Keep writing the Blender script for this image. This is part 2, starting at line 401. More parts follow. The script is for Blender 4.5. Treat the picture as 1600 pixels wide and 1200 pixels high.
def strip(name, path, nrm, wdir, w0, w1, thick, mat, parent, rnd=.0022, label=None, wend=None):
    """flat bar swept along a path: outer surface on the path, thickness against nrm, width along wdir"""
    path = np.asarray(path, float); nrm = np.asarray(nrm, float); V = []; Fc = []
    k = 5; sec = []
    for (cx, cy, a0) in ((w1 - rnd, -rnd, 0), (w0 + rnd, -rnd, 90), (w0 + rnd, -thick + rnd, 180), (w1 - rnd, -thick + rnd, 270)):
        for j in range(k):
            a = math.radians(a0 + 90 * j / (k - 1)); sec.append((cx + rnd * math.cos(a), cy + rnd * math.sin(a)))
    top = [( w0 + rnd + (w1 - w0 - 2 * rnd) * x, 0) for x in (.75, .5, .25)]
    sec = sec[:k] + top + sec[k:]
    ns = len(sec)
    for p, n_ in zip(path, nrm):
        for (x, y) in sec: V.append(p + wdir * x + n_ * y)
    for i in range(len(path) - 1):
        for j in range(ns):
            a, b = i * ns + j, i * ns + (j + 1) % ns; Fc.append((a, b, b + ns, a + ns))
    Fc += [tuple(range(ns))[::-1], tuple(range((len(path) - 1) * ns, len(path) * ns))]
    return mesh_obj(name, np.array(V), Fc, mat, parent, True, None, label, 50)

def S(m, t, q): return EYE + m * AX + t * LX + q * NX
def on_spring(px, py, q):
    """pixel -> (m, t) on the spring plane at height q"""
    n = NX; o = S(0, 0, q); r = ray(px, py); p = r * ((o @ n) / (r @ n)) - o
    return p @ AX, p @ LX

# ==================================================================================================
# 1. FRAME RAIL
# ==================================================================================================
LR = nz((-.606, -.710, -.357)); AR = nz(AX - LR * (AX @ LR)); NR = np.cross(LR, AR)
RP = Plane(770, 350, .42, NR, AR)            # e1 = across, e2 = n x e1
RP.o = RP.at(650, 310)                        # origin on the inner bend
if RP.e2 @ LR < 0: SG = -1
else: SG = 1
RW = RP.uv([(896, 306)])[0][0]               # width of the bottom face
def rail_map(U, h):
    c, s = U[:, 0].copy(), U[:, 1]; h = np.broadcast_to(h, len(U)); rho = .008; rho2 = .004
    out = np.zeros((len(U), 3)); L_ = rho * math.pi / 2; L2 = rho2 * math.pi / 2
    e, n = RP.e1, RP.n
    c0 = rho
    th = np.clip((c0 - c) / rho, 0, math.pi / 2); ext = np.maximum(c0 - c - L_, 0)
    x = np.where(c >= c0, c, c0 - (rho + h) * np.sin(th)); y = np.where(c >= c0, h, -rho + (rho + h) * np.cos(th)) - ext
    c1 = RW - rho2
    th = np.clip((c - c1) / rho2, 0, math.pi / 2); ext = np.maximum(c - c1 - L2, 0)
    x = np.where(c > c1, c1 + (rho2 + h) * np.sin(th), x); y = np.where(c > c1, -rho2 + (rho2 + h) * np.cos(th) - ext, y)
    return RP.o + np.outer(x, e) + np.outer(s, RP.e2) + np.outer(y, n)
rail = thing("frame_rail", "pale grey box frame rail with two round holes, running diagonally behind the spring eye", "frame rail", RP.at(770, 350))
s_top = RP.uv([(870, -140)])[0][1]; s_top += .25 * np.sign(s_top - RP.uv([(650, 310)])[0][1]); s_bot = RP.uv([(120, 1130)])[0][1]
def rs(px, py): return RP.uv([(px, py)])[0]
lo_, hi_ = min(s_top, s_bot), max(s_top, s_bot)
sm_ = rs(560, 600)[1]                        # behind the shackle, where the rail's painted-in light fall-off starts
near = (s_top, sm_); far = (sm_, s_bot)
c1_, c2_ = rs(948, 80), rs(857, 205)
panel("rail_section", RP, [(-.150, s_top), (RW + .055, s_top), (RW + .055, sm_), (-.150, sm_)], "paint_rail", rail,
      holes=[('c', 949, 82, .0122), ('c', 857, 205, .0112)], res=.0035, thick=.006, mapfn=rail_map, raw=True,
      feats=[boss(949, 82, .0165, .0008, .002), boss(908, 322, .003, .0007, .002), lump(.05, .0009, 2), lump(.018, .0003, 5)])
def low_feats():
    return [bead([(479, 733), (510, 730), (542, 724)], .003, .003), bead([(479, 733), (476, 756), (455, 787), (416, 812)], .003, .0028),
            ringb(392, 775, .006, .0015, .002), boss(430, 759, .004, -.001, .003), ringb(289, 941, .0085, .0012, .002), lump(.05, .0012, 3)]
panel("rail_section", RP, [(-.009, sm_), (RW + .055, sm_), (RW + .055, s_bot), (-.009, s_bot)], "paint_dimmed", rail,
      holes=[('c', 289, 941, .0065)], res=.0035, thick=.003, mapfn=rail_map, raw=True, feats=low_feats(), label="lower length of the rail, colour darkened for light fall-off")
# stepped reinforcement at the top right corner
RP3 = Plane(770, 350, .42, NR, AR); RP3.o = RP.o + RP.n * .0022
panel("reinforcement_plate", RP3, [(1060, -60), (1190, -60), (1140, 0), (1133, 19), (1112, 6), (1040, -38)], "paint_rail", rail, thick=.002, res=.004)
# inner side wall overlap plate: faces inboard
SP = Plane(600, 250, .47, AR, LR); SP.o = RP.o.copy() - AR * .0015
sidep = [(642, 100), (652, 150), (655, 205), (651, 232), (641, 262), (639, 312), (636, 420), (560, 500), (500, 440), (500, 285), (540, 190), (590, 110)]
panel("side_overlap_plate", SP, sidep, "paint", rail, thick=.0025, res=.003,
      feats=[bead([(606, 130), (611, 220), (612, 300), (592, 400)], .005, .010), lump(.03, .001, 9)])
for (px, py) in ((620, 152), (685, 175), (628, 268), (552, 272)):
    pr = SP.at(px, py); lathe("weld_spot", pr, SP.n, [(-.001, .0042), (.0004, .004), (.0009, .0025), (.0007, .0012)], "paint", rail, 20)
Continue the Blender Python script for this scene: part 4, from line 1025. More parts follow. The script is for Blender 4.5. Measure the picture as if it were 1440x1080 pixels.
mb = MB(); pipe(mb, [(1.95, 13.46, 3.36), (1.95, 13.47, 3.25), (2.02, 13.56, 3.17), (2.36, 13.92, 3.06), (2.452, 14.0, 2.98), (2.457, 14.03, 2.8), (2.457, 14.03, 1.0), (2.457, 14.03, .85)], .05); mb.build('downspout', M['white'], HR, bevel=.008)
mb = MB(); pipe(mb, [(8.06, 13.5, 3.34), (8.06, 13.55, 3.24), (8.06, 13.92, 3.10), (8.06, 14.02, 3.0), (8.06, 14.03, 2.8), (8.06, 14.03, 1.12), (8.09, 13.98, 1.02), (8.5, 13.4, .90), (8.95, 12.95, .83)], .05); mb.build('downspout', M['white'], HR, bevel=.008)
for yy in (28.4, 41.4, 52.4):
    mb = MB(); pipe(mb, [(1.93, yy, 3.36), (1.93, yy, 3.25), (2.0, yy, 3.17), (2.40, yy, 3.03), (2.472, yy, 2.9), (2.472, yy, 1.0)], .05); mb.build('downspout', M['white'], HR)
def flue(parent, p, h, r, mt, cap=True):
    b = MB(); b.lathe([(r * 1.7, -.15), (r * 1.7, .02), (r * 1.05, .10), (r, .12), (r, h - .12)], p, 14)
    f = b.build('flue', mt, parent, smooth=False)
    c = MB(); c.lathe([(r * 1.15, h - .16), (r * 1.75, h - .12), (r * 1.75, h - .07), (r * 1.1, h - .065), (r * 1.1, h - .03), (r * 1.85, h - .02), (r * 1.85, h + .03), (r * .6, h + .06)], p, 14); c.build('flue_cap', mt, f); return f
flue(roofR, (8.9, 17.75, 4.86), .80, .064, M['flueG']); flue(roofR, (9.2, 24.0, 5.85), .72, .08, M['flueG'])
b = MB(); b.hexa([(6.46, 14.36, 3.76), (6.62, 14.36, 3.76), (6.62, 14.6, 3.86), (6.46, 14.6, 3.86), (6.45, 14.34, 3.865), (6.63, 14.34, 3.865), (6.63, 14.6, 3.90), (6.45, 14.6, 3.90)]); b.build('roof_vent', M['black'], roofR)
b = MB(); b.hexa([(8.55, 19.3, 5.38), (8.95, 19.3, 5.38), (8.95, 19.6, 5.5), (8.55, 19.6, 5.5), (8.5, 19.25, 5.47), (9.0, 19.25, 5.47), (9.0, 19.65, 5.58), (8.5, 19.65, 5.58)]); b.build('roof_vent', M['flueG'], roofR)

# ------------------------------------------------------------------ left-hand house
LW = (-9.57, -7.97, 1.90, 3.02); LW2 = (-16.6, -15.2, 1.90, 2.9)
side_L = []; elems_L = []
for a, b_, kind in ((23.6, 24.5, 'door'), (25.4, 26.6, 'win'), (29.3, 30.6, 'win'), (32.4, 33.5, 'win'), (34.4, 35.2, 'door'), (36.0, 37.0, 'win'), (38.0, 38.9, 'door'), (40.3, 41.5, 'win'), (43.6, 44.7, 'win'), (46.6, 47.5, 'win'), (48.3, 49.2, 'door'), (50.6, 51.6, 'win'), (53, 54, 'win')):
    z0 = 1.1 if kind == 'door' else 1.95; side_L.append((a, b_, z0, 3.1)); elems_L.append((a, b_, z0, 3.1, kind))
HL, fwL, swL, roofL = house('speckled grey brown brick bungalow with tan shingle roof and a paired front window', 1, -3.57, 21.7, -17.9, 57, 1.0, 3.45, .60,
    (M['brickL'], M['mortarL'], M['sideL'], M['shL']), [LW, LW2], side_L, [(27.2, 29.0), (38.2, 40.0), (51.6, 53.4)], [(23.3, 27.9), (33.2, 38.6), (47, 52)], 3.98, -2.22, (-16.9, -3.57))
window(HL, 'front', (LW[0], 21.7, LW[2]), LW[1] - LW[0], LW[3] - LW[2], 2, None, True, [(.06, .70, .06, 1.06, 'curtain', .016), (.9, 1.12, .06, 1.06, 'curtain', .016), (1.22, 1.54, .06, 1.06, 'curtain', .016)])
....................
What you have to do —
Search the entries for the string "Blender" and collect each line that has it.

Solution for this problem —
Keep writing the Blender script for this image. This is part 2, starting at line 401. More parts follow. The script is for Blender 4.5. Treat the picture as 1600 pixels wide and 1200 pixels high.
Continue the Blender Python script for this scene: part 4, from line 1025. More parts follow. The script is for Blender 4.5. Measure the picture as if it were 1440x1080 pixels.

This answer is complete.